● DATASET CONTENT:
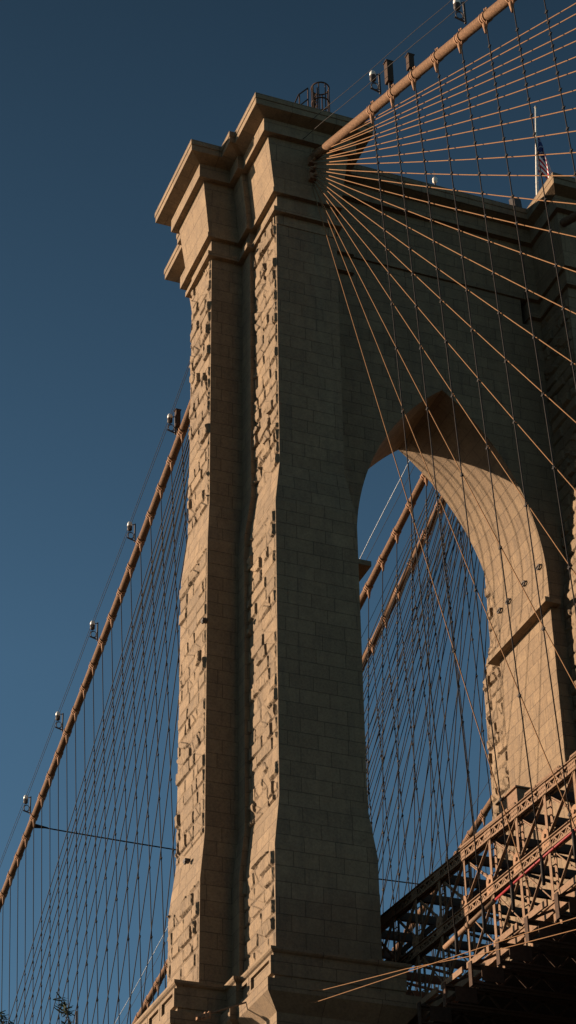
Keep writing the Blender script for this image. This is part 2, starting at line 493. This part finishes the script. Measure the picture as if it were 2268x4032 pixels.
---
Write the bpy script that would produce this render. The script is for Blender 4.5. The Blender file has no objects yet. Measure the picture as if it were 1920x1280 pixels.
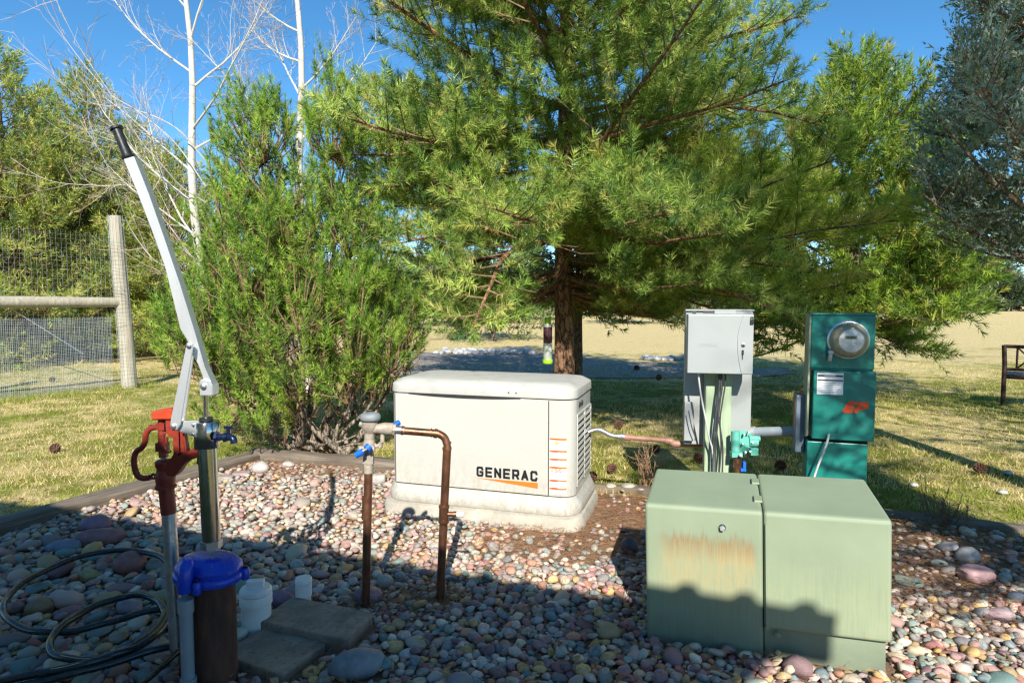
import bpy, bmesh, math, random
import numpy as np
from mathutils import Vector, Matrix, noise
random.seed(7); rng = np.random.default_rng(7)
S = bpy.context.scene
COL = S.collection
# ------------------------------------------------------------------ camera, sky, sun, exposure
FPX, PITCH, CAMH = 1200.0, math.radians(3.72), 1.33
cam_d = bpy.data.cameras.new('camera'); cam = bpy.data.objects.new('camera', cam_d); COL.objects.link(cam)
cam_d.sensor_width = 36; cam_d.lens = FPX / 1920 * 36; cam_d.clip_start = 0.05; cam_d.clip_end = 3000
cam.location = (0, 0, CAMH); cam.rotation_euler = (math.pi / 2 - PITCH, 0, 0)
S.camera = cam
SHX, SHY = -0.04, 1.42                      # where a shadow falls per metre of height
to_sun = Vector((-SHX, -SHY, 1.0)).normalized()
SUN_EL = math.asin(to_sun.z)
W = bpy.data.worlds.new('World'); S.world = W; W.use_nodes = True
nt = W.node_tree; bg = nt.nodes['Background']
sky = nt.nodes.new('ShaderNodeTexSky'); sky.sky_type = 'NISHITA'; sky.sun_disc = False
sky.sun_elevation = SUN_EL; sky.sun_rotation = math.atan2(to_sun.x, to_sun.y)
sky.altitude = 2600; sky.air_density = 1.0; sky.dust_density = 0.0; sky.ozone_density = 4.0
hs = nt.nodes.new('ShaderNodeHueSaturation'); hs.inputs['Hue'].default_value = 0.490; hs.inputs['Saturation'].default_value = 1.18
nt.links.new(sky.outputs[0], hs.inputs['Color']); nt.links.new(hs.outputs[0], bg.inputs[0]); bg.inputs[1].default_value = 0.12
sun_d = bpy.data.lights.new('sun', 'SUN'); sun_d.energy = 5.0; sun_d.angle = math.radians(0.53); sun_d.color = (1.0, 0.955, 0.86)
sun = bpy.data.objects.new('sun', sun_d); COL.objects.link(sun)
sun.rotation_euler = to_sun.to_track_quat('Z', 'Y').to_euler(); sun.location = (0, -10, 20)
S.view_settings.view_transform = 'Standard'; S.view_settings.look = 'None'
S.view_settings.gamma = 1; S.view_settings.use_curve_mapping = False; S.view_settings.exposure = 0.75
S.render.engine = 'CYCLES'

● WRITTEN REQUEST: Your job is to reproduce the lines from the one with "Write the bpy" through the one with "S.render.engine = 'CYCLES'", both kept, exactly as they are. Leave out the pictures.

● WRITTEN SOLUTION:
Write the bpy script that would produce this render. The script is for Blender 4.5. The Blender file has no objects yet. Measure the picture as if it were 1920x1280 pixels.
import bpy, bmesh, math, random
import numpy as np
from mathutils import Vector, Matrix, noise
random.seed(7); rng = np.random.default_rng(7)
S = bpy.context.scene
COL = S.collection
# ------------------------------------------------------------------ camera, sky, sun, exposure
FPX, PITCH, CAMH = 1200.0, math.radians(3.72), 1.33
cam_d = bpy.data.cameras.new('camera'); cam = bpy.data.objects.new('camera', cam_d); COL.objects.link(cam)
cam_d.sensor_width = 36; cam_d.lens = FPX / 1920 * 36; cam_d.clip_start = 0.05; cam_d.clip_end = 3000
cam.location = (0, 0, CAMH); cam.rotation_euler = (math.pi / 2 - PITCH, 0, 0)
S.camera = cam
SHX, SHY = -0.04, 1.42                      # where a shadow falls per metre of height
to_sun = Vector((-SHX, -SHY, 1.0)).normalized()
SUN_EL = math.asin(to_sun.z)
W = bpy.data.worlds.new('World'); S.world = W; W.use_nodes = True
nt = W.node_tree; bg = nt.nodes['Background']
sky = nt.nodes.new('ShaderNodeTexSky'); sky.sky_type = 'NISHITA'; sky.sun_disc = False
sky.sun_elevation = SUN_EL; sky.sun_rotation = math.atan2(to_sun.x, to_sun.y)
sky.altitude = 2600; sky.air_density = 1.0; sky.dust_density = 0.0; sky.ozone_density = 4.0
hs = nt.nodes.new('ShaderNodeHueSaturation'); hs.inputs['Hue'].default_value = 0.490; hs.inputs['Saturation'].default_value = 1.18
nt.links.new(sky.outputs[0], hs.inputs['Color']); nt.links.new(hs.outputs[0], bg.inputs[0]); bg.inputs[1].default_value = 0.12
sun_d = bpy.data.lights.new('sun', 'SUN'); sun_d.energy = 5.0; sun_d.angle = math.radians(0.53); sun_d.color = (1.0, 0.955, 0.86)
sun = bpy.data.objects.new('sun', sun_d); COL.objects.link(sun)
sun.rotation_euler = to_sun.to_track_quat('Z', 'Y').to_euler(); sun.location = (0, -10, 20)
S.view_settings.view_transform = 'Standard'; S.view_settings.look = 'None'
S.view_settings.gamma = 1; S.view_settings.use_curve_mapping = False; S.view_settings.exposure = 0.75
S.render.engine = 'CYCLES'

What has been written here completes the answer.